Jongbloed, which was founded in 1862 as a bookshop and later became a
Bible printer, created the flipback format in 2009, and quickly
realized there was a wide audience for compact, portable books. They
have since released 570 titles in the Netherlands alone, including
works by Mr. McEwan, Jonathan Safran Foer, Fyodor Dostoyevsky and
Philip Kerr.
But getting English
flipback editions of Mr. Green’s books proved endlessly
complicated. Jongbloed is currently the only printer in the world
that makes them, using ultrathin but durable paper from a mill in a
village in Finland. The first sample pages that Jongbloed sent looked
cluttered, with letters and words crammed too close together.

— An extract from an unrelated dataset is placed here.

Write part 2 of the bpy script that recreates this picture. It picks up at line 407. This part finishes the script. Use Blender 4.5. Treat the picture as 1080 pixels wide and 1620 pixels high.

Dutton’s designers experimented with different fonts and spacing
and sent the printer a revised layout. Reformatting “An Abundance
of Katherines,” a book that has footnotes and mathematical
equations, was especially tricky.
“We’re in a
situation where millimeters count,” Ms. Strauss-Gabel said.
It’s unclear if
even a literary and social media supernova like Mr. Green can
popularize an unfamiliar new format. But Dutton is cautiously
optimistic that the minis will take off during the holiday retail
season, and is printing an initial run of 500,000 copies.
“I have no idea
how people will respond to this,” Mr. Green said. “They’re
objects that you almost can’t get until you’re touching them.”